①の登録番号は課税事業者が税務署長に登録申請署を提出して、登録事業者となることで通知されます。

つまり、免税事業者は登録申請をおこなって登録事業者となることができません。登録事業者ではない免税事業者からの仕入については、インボイスが交付されないため、”仕入にかかる消費税”40円の控除ができず、売上で受け取った消費税100円を消費税申告で支払わなければならないことになります。仕入側にとっては40円消費税の支払額が増えることになり、税コストが増えることになります。そのため、インボイス制度導入により、免税事業者とは取引を行わないという事業者も出てくる可能性があります。

一方、免税事業者の場合、これまでは60円の消費税の納税義務がありませんでした。しかし、課税事業者を選択して、登録事業者となった場合、60円の消費税を納税する義務が生じます。
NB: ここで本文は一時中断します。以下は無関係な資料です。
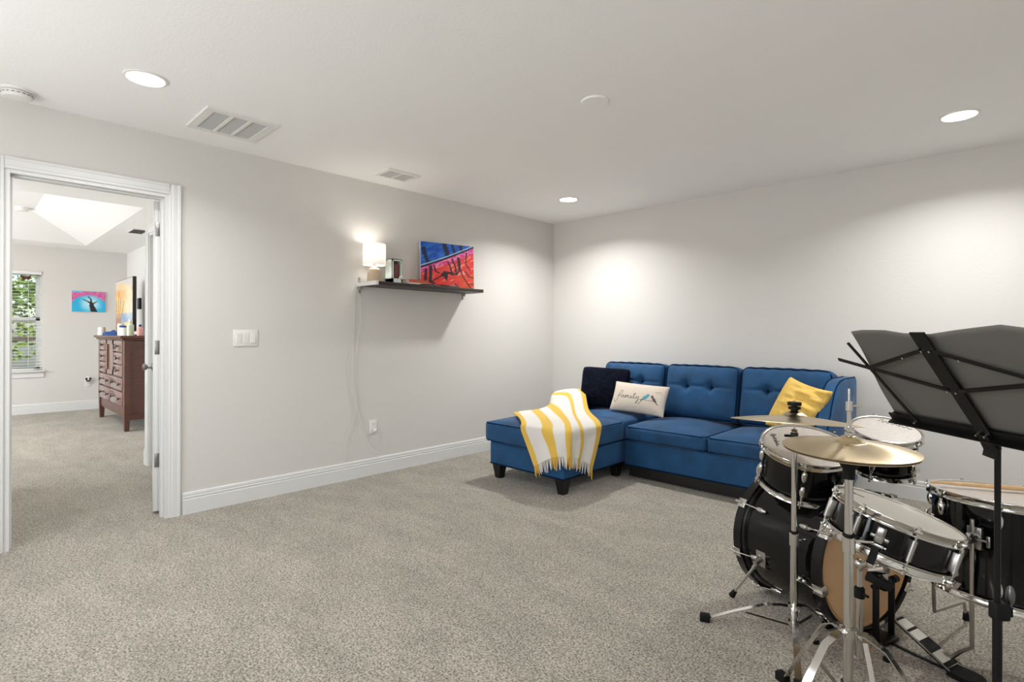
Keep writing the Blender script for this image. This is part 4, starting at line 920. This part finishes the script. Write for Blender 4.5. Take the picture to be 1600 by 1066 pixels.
a1 = R(-112); q = at(Rs + .018, a1, -.12); ft_leg(a1, [q - n * .1, V((q.x, q.y, .20)), V((q.x - .0, q.y + .02, .12)), V((3.765, -1.885, .08)), V((3.77, -1.87, .02))], (3.77, -1.868, .002))
a2 = R(95); q = at(Rs + .018, a2, -.12); ft_leg(a2, [q - n * .1, V((q.x, q.y, .16)), V((q.x + .03, q.y - .02, .02))], (q.x + .03, q.y - .02, .002))
# drum sticks on the floor tom
def stick(p0, p1, label):
    p0, p1 = V(p0), V(p1); d_ = (p1 - p0).normalized(); L_ = .40; t = thing('drum_stick', label, 'drum stick', p0, 'drum sticks on the floor tom')
    pts = [p0 + d_ * (L_ * f) for f in (0, .008, .02, .05, .2, .6, .97, 1)]; B().tube(pts, [.003, .0052, .005, .0038, .0055, .007, .007, .005], 14).obj('shaft', 'stick_wood', t)
top = lambda x, y: c.z + (-(x - c.x) * n.x - (y - c.y) * n.y) / n.z
def on_head(x, y, h): return V((x, y, top(x, y) + h))
stick(on_head(3.706, -2.335, .0085), on_head(4.03, -2.10, .0085), 'wooden drum stick nearer the tom rim'); stick(on_head(3.725, -2.31, .0085), on_head(4.03, -2.075, .0085), 'wooden drum stick lying behind its pair')
# snare drum on its stand
sn = drum('snare_drum', 'black snare drum with white head on a stand', 'drum', (3.665, -2.70, .6255), (.259, .125, .957), .180, .136, 8, R(14), 'tube', 'head_white')
tt, c, n, e1, e2, at, Rs = sn
a = R(-11); rad = (at(1, a, 0) - at(0, a, 0)).normalized(); ta = n.cross(rad); z0 = -.068
b = B(); b.obox(at(Rs + .010, a, z0 + .008), rad, ta, n, .018, .026, .052, .007); b.obox(at(Rs + .020, a, z0 + .018), rad, ta, n, .010, .020, .030, .006); b.obox(at(Rs + .006, a, z0 - .002), rad, ta, n, .010, .050, .012, .004); b.obox(at(Rs + .012, a, z0 - .024), rad, ta, n, .014, .038, .010, .003); b.tube([at(Rs + .012, a, z0 - .024) + ta * -.022, at(Rs + .012, a, z0 - .024) + ta * .024], .0035, 8); b.obj('strainer', 'chrome_soft', tt)
B().obox(at(Rs + .016, a, z0 - .055), rad, ta, n, .003, .020, .058).obj('snare_strap', 'rubber', tt)
rgt = e2 if e2.dot(V((cos(YAW), sin(YAW), 0))) > 0 else -e2
marks(tt, c - rgt * .10 - e1 * .02, n, (rgt * .95 + e1 * .3), (rgt * .3 - e1 * .95), SIG[:1], .07, .0012)
st = thing('snare_stand', 'chrome stand cradling the snare drum', 'drum stand', (3.535, -2.59, 0)); px_, py_ = 3.535, -2.59
B().tube([(px_, py_, .06), (px_, py_, .285)], .012, 14).obj('lower_tube', 'chrome', st); B().tube([(px_, py_, .27), (px_, py_, .37)], .0095, 12).obj('upper_tube', 'chrome', st)
b = B(); b.lathe([(.012, -.02), (.017, -.018), (.017, .014), (.012, .02)], (px_, py_, .285), (0, 0, 1), 16); b.tube([(px_, py_, .285), (px_ + .03, py_ - .02, .285)], .005, 8); b.obj('height_clamp', 'rubber', st)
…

従って、 課税事業者を選択して、登録事業者となるかどうかは取引先の動向(免税事業者でも取引が継続されるか)等を見ながら判断する必要があります。

また登録事業者は、法定事項を記載したインボイスを発行する必要がありますので、追加記載事項を充足したインボイスを発行するため、システム改修等が必要になる可能性があります。システム改修には時間がかかることが想定されるため、できるだけ早めに検討を開始する必要があります。

インボイス制度の開始は2023年10月1日からとなり、多くの法人にとって期中の変更となります。消費税が8%から10%に増税した際も10月での変更でしたが、今回は大幅な運用の変更を伴うため、税率変更の時より手間がかかることも想定されます。

経過措置

インボイス制度導入により、原則、免税事業者などインボイスを交付できない事業者からの仕入については”仕入にかかる消費税”の控除ができなくなります。しかし、2023年10月1日から一斉に控除ができないとなると影響が大きいため、経過措置が設けられています。

経過措置では、現行の要件(「4. 仕入にかかる消費税を控除するための要件」に記載の要件)を充たす請求書等を保存し、帳簿に経過措置を受ける旨を記載していれば、2029年9月までは "仕入にかかる消費税"の一定割合を控除することができます。

期間控除割合
2023年10月1日 ~ 2026年9月30日仕入税額相当額の80%
2026年10月1日 ~ 2029年9月30日仕入税額相当額 の50%

まとめ

インボイス制度導入により、これまでの消費税にかかる運用が大きく変わるため、ほとんどの事業者にとって何らかの検討が必要になってくると考えられます。

インボイス制度の導入までちょうど2年となりましたので、この機会に検討がまだの方は検討を始めてみてはいかがでしょうか。